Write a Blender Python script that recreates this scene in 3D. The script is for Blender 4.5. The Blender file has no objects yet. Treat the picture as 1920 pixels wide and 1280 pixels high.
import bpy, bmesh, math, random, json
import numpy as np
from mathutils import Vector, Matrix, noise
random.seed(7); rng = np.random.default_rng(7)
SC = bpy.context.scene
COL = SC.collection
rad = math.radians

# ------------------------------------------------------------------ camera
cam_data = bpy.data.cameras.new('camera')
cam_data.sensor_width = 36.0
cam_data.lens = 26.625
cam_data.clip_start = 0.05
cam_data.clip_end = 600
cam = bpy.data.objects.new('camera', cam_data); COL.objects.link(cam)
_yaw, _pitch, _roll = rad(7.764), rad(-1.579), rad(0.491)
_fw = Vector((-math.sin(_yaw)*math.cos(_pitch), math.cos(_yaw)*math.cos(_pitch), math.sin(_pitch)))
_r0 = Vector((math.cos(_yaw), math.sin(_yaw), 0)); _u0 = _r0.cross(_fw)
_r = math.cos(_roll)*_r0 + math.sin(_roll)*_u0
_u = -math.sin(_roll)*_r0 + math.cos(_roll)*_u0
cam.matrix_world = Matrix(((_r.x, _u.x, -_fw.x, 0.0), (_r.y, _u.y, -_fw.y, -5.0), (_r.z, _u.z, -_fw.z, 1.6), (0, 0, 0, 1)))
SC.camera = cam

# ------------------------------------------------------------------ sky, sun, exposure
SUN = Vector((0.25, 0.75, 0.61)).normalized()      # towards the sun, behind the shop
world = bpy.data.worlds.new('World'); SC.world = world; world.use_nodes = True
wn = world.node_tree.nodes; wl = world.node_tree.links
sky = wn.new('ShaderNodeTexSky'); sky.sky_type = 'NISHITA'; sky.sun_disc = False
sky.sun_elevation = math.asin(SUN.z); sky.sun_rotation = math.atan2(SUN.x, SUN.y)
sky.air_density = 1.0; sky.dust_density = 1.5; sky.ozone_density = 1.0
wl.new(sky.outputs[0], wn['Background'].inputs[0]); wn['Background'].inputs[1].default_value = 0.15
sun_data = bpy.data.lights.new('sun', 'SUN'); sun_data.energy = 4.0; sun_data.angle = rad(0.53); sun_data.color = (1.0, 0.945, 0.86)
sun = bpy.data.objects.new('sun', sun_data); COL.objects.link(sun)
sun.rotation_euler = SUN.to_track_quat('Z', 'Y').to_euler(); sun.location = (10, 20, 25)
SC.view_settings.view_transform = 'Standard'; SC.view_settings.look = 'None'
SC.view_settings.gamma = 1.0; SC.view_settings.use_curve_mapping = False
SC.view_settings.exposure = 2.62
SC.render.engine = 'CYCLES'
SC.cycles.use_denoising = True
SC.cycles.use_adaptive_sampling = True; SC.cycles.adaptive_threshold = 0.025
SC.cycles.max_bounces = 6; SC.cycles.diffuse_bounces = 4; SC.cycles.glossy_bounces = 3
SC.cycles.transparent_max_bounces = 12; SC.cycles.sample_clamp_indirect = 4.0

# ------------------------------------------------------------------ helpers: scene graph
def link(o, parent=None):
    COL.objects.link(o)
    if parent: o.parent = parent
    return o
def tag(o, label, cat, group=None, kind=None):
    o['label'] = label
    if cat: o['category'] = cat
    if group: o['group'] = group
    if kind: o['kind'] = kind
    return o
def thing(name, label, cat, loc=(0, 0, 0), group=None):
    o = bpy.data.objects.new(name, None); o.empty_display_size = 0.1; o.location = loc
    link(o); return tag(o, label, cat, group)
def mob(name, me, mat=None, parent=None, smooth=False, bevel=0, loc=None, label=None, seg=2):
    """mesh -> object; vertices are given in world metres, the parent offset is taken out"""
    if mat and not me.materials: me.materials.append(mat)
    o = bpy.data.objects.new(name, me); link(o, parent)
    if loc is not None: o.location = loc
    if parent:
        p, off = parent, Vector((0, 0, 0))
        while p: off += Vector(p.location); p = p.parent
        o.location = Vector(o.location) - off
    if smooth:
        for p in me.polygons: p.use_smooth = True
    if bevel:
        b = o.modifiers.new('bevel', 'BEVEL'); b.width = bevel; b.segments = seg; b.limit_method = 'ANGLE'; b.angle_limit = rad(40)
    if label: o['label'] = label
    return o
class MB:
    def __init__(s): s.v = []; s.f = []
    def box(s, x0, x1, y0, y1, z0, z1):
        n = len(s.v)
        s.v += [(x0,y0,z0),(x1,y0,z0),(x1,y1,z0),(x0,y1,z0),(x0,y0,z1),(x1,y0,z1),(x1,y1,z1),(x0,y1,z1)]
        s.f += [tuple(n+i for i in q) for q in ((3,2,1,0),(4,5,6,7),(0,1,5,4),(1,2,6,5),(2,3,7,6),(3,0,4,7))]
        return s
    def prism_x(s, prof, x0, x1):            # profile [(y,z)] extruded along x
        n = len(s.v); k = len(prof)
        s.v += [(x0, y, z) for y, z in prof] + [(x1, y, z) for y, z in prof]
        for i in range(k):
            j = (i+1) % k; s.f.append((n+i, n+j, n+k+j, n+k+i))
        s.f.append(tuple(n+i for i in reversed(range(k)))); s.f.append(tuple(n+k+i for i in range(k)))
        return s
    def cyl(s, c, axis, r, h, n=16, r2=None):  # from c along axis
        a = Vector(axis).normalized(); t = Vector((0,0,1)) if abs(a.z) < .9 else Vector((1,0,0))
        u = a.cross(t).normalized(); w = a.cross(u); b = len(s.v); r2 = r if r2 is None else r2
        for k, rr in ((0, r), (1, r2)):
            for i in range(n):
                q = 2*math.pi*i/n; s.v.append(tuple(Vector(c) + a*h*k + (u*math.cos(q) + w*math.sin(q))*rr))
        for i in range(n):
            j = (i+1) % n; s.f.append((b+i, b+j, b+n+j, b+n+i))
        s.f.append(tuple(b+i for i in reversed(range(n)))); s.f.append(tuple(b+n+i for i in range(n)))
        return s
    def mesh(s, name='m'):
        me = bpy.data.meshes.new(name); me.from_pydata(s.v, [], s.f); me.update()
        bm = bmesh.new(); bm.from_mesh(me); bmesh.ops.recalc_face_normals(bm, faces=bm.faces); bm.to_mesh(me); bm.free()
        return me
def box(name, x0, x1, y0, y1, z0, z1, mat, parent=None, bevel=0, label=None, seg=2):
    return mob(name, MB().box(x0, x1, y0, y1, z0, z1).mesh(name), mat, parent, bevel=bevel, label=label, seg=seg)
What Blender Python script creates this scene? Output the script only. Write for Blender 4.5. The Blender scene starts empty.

### [WHAT YOU HAVE TO DO]
Look through the entries and find each line that has the string "script". Copy those lines.

### [ANSWER FOR THIS EXERCISE]
Write a Blender Python script that recreates this scene in 3D. The script is for Blender 4.5. The Blender file has no objects yet. Treat the picture as 1920 pixels wide and 1280 pixels high.
What Blender Python script creates this scene? Output the script only. Write for Blender 4.5. The Blender scene starts empty.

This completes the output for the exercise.